- **COLLECTED DATA**
▼
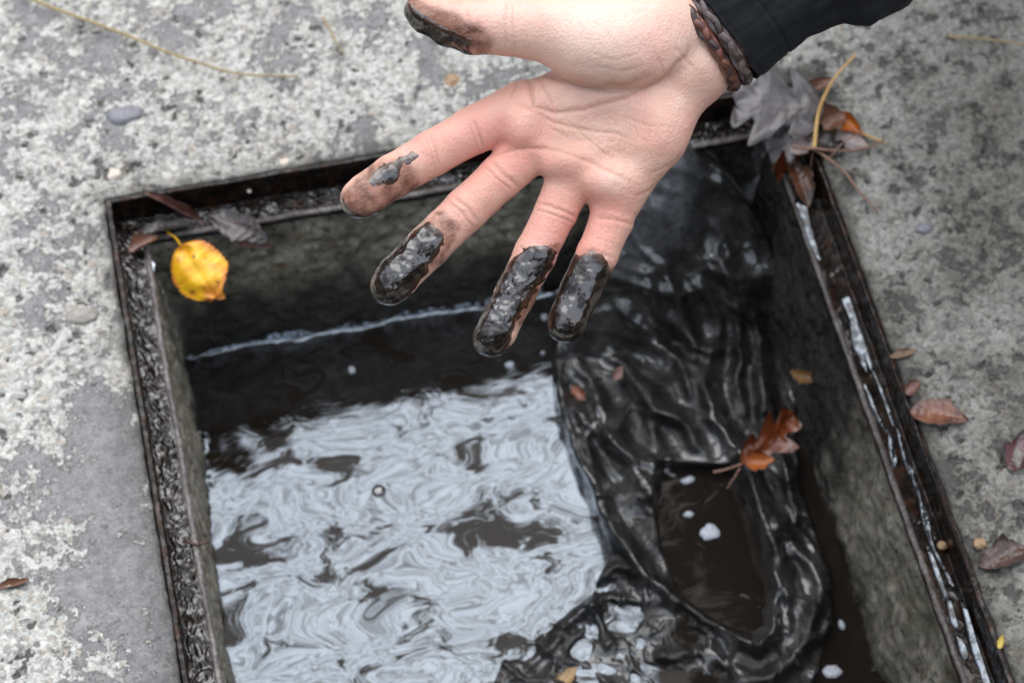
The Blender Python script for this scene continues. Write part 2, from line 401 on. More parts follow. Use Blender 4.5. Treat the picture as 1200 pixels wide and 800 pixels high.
MAT = dict(concrete=m_concrete(), wall=m_wall(), rust=m_rust(), water=m_water(), film=m_film(), skin=m_skin(), mud=m_mud(), cloth=m_cloth(),
  jacket=m_jacket(), cord_red=m_leather('red_brown_leather', (.05, .016, .011), (.19, .06, .036)),
  cord_grey=m_leather('worn_brown_leather', (.045, .032, .03), (.17, .125, .12)), cord_dark=m_leather('dark_leather', (.02, .012, .01), (.07, .035, .026)),
  yellow=m_leaf('yellow_leaf', (.90, .56, .008), (.84, .40, .012), (.62, .20, .03), .45, (.16, .05, .01), .06),
  orange=m_leaf('orange_leaf', (.24, .058, .012), (.14, .03, .008), (.06, .016, .007), .22),
  brown=m_leaf('brown_leaf', (.20, .085, .045), (.14, .06, .032), (.075, .035, .022), .3),
  rose=m_leaf('rose_brown_leaf', (.24, .12, .09), (.13, .055, .04), (.05, .022, .018), .3),
  grey=m_leaf('grey_oak_leaf', (.13, .118, .12), (.095, .084, .086), (.055, .047, .046), .38),
  black=m_leaf('rotten_leaf', (.06, .045, .04), (.03, .022, .02), (.015, .011, .01), .25),
  pale=m_leaf('pale_leaf', (.44, .36, .34), (.34, .26, .24), (.22, .14, .12), .4),
  straw=m_plain('dry_straw', (.42, .33, .16), (.30, .21, .10)), twig=m_plain('wet_twig', (.16, .085, .055), (.30, .17, .12), .4),
  stalk=m_plain('orange_stalk', (.50, .26, .07), (.62, .42, .16), .4),
  foam=m_plain('grey_foam', (.24, .26, .29), (.46, .49, .54), .15, 600), pebble=m_plain('pale_pebble', (.55, .47, .38), (.70, .63, .55), .5),
  chip=m_plain('grey_stone_chip', (.16, .16, .18), (.25, .25, .27), .5), tanstone=m_plain('tan_stone', (.30, .18, .09), (.42, .30, .19), .4))

# ------------------------------------------------------------------ the pit and its measures (metres; frame's outer far left corner at 0,0,0)
W, LEN = .40, .47                                              # clear width, length towards the viewer
FL, LE, ZW = .0207, .0165, -.1274                              # flange height, ledge width, water level
def build_ground():
    step = .00155
    xf = np.arange(-.175, .66, step); yf = np.arange(-.52, .27, step)
    e = np.array([.01, .03, .07, .15, .3, .6, 1.2, 2.5, 5, 9, 15.])
    def axis(f, lo, hi):
        f = f[(np.abs(f - lo) > step * .6) & (np.abs(f - hi) > step * .6)]
        a = np.concatenate([f, [lo - .0003, lo + .0005, hi - .0005, hi + .0003]]); a.sort()
        return np.concatenate([a[0] - e[::-1], a, a[-1] + e])
    X = axis(xf, -.0032, W + .0032); Y = axis(yf, -LEN - .0032, .0032)
    x, y = [a.ravel() for a in np.meshgrid(X, Y, indexing='ij')]
    out_ = np.maximum(np.maximum(-.0032 - x, x - W - .0032), np.maximum(y - .0032, -LEN - .0032 - y))   # distance outside the hole
    fine = np.exp(-np.maximum(0, np.maximum(np.abs(x - .25) - .45, np.abs(y + .12) - .42)) / .1)
    P = p3(x, y)
    fade = np.exp(-np.maximum(0, np.maximum(np.abs(x - .2425) - .4175, np.abs(y + .125) - .395)) / .004)   # only where the mesh is fine
    broad = fbm(P * 22, 4, 1) * fade; mid = fbm(P * 70, 4, 5) * fade; small = fbm(P * 230, 3, 9) * fade
    wx = x + .0022 * pnoise(P * 160, 21); wy = y + .0022 * pnoise(P * 160, 22)
    f1, f2, rid = worley(wx * 150, wy * 150, 1); g1, g2, rid2 = worley(wx * 330, wy * 330, 2)
    right = sst(.30, .50, x - .06 * (y + .1) + .03 * broad); near_left = sst(-.085, -.02, x + .02 * broad) * sst(-.09, -.17, y) * (x < .05)
    upper = sst(-.02, .10, y + .04 * broad) * (1 - right)
    bias = -.30 + .74 * near_left + .16 * upper - .06 * right
    bias = bias - .55 * sst(-.04, -.09, x) * sst(-.10, .04, y + .12)  # pale crust at the far left
    raw = bias + .45 * broad + .65 * mid + .35 * small
    paste = sst(-.02, .14, raw)
    edge = np.exp(-np.maximum(out_, 0) / .006)
    rimpaste = .9 * sst(.35, .8, edge + .35 * mid + .2 * small) * (1 - near_left)
    paste = np.maximum(paste, rimpaste)
    bumps = (.6 - f1) * .0026 * (.3 + 1.0 * rid) + (.55 - g1) * .0013
    h = (1 - .6 * paste) * (bumps + .0007) * (1 + .5 * right) + .0009 * mid * (1 - .6 * paste) + .0020 * broad * (1 - .5 * near_left) + .00035 * small
    pitm = sst(.34, .55, -fbm(P * 120, 3, 31) + .09 * right - .35 * near_left - .12) * (1 - .4 * paste)
    pitm = pitm * fade; h = h - .0022 * pitm
    h = h * fine * fade - .0025
    inside = out_ < 0
    rim = np.exp(-np.maximum(out_, 0) / .004)
    h = h * (1 - rim) + rim * (-.0012 + .0008 * mid)
    sl = (out_ >= 0) & (out_ < .012)
    z = np.where(inside, -.016, h)
    # ragged edge: the border leans over the steel or away from it
    rag = (.0011 * fbm(P * 55, 3, 41) + .0008 * pnoise(P * 260, 44)) * np.exp(-np.maximum(out_, 0) / .006) * (out_ < .03)
    sx = np.where(x < -.0027, 1, np.where(x > W + .0027, -1, 0)); sy = np.where(y > .0027, -1, np.where(y < -LEN - .0027, 1, 0))
    x2 = x + sx * rag; y2 = y + sy * rag
    grain = np.clip(.5 * rid + .3 * rid2 + .35 * (.6 - f1), 0, 1)
    keep = (out_ > -.0016).reshape(len(X), len(Y))
    Fq = grid_faces(len(X), len(Y)); k = keep.ravel()[Fq].all(1); Fq = Fq[k]
    used = np.unique(Fq); mp = np.full(len(x), -1); mp[used] = np.arange(len(used)); Fq = mp[Fq]
    grime = np.clip(sst(.55, .95, rim + .25 * small) * .7 + inside * 1.0, 0, 1)
    A = dict(raw=raw, rimpaste=rimpaste, wet=np.clip(right * .92 * (1 - .35 * sst(-.06, .10, y)) + .2 * broad * right + .8 * np.exp(-np.maximum(out_, 0) / .012) * (1 + .6 * mid), 0, 1), pit=pitm * .8, grime=grime)  # right-hand part paints in the person's shade; the rim term is damp
    o = mesh('concrete_pavement', np.stack([x2, y2, z], 1)[used], Fq, MAT['concrete'], attrs={n: a[used] for n, a in A.items()}, base=(0, 0, 0))
    return tag(o, kind='structure')
build_ground()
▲
- **WHAT THE TASK REQUIRES**
Among the lines above, determine how many hold the word "from"; report the figure alone.

- **EXERCISE SOLUTION**
2